[Records from a data collection]
::::::::::
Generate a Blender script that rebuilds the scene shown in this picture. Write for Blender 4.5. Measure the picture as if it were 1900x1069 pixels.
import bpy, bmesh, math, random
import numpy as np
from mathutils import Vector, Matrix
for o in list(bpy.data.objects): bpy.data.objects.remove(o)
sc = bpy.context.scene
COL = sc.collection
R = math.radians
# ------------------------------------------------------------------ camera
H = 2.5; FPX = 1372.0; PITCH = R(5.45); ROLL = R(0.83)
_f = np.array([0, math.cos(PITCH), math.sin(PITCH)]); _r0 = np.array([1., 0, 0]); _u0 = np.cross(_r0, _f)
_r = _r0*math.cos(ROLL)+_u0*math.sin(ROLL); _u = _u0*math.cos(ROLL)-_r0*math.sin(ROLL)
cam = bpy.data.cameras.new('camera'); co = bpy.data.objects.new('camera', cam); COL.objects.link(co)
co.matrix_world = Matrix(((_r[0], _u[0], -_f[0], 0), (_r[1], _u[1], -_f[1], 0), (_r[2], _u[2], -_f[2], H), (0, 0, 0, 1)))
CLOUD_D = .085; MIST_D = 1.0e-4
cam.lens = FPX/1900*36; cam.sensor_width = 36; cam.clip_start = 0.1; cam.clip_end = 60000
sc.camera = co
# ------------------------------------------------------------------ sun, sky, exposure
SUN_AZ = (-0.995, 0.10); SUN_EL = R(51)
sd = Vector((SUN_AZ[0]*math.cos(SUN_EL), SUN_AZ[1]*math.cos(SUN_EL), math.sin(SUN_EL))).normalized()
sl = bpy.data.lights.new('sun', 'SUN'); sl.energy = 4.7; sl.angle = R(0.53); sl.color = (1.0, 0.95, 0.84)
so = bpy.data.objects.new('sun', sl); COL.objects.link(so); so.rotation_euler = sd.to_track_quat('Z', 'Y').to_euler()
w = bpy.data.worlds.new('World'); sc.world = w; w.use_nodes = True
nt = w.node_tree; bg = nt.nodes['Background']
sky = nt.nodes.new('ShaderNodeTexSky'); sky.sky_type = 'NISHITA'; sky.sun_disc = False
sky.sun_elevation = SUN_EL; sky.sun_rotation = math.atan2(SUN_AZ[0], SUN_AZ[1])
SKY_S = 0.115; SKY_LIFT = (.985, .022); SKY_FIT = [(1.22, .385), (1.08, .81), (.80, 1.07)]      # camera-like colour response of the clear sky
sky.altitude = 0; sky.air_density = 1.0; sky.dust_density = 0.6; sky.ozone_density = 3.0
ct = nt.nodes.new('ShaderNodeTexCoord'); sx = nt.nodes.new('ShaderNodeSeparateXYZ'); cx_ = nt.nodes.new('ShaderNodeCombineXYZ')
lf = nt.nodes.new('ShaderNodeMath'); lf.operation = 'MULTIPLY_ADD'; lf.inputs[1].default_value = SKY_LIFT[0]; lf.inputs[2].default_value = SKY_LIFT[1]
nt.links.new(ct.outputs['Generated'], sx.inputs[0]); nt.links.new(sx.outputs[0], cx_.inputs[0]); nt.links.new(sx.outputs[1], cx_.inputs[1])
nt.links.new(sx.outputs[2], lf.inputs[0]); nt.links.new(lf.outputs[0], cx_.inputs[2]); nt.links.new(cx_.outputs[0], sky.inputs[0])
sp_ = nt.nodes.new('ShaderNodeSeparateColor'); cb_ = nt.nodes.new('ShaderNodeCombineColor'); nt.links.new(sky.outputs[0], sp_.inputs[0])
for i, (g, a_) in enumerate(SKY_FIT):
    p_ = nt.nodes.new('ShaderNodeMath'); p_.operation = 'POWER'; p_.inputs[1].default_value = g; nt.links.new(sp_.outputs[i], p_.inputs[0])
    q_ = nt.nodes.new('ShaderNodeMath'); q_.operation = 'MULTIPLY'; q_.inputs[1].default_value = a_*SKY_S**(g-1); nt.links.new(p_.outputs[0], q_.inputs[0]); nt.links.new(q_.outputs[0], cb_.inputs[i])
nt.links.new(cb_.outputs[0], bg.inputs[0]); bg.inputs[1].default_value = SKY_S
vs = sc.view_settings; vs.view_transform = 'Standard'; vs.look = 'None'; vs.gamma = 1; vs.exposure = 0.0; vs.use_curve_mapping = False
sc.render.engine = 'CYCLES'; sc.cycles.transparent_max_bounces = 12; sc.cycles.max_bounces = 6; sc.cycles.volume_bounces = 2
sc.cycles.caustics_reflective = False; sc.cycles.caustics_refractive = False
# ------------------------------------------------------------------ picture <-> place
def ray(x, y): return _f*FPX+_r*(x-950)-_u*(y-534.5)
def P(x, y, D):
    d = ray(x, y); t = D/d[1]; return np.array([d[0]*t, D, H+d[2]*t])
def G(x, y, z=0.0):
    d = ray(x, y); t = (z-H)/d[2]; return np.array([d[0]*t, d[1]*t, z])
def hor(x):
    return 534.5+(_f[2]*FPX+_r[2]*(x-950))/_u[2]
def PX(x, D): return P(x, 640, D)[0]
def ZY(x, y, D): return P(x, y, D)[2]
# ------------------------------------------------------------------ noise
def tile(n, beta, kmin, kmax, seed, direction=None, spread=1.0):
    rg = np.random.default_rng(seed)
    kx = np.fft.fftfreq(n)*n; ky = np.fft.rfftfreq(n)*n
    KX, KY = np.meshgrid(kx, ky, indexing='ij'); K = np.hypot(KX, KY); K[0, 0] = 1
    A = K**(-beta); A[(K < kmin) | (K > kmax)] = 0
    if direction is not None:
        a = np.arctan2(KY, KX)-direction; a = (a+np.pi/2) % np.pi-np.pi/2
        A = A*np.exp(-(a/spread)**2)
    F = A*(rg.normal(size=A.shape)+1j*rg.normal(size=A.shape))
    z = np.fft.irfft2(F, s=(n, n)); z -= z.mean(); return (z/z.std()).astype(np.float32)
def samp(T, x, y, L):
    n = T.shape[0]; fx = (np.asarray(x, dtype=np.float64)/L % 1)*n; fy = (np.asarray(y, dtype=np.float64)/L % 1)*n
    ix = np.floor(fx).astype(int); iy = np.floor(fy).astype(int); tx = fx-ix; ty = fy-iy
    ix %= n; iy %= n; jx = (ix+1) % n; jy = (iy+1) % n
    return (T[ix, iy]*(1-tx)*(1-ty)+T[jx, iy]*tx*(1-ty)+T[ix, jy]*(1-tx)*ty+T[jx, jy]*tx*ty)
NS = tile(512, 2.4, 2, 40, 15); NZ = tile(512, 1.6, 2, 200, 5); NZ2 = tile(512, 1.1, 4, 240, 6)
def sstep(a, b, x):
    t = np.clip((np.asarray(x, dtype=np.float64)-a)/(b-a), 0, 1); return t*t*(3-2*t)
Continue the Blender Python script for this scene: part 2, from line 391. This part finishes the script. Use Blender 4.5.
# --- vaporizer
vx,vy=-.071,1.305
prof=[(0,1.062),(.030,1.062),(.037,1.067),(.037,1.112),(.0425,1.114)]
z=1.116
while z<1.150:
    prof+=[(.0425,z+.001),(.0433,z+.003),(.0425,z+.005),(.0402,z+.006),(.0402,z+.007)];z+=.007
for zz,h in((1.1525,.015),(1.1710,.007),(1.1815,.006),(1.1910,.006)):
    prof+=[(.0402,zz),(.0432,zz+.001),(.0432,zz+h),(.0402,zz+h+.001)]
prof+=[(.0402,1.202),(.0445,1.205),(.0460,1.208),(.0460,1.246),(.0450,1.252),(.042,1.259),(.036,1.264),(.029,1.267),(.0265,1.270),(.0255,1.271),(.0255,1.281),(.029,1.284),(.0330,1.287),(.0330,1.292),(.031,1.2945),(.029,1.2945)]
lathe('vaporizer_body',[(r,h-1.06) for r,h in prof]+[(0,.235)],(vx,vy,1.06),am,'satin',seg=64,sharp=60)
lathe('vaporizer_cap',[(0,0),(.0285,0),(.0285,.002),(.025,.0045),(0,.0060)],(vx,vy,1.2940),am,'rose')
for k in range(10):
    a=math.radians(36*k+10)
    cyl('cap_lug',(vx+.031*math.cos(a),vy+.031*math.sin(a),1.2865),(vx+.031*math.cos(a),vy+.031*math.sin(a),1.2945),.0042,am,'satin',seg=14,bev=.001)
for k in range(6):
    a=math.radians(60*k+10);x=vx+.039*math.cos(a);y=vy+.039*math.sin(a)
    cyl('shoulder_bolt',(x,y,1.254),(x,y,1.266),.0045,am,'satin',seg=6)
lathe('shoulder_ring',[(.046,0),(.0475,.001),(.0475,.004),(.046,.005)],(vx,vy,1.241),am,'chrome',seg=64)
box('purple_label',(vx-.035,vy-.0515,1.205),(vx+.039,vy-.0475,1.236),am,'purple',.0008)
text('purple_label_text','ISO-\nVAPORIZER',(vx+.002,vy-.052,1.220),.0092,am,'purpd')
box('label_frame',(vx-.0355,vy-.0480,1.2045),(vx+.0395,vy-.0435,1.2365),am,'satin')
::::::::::
[Work to complete]: The required output is the span of lines from the one containing "Continue the Blender" to the last line, reproduced character for character.

[Completed exercise]:
Continue the Blender Python script for this scene: part 2, from line 391. This part finishes the script. Use Blender 4.5.
# --- vaporizer
vx,vy=-.071,1.305
prof=[(0,1.062),(.030,1.062),(.037,1.067),(.037,1.112),(.0425,1.114)]
z=1.116
while z<1.150:
    prof+=[(.0425,z+.001),(.0433,z+.003),(.0425,z+.005),(.0402,z+.006),(.0402,z+.007)];z+=.007
for zz,h in((1.1525,.015),(1.1710,.007),(1.1815,.006),(1.1910,.006)):
    prof+=[(.0402,zz),(.0432,zz+.001),(.0432,zz+h),(.0402,zz+h+.001)]
prof+=[(.0402,1.202),(.0445,1.205),(.0460,1.208),(.0460,1.246),(.0450,1.252),(.042,1.259),(.036,1.264),(.029,1.267),(.0265,1.270),(.0255,1.271),(.0255,1.281),(.029,1.284),(.0330,1.287),(.0330,1.292),(.031,1.2945),(.029,1.2945)]
lathe('vaporizer_body',[(r,h-1.06) for r,h in prof]+[(0,.235)],(vx,vy,1.06),am,'satin',seg=64,sharp=60)
lathe('vaporizer_cap',[(0,0),(.0285,0),(.0285,.002),(.025,.0045),(0,.0060)],(vx,vy,1.2940),am,'rose')
for k in range(10):
    a=math.radians(36*k+10)
    cyl('cap_lug',(vx+.031*math.cos(a),vy+.031*math.sin(a),1.2865),(vx+.031*math.cos(a),vy+.031*math.sin(a),1.2945),.0042,am,'satin',seg=14,bev=.001)
for k in range(6):
    a=math.radians(60*k+10);x=vx+.039*math.cos(a);y=vy+.039*math.sin(a)
    cyl('shoulder_bolt',(x,y,1.254),(x,y,1.266),.0045,am,'satin',seg=6)
lathe('shoulder_ring',[(.046,0),(.0475,.001),(.0475,.004),(.046,.005)],(vx,vy,1.241),am,'chrome',seg=64)
box('purple_label',(vx-.035,vy-.0515,1.205),(vx+.039,vy-.0475,1.236),am,'purple',.0008)
text('purple_label_text','ISO-\nVAPORIZER',(vx+.002,vy-.052,1.220),.0092,am,'purpd')
box('label_frame',(vx-.0355,vy-.0480,1.2045),(vx+.0395,vy-.0435,1.2365),am,'satin')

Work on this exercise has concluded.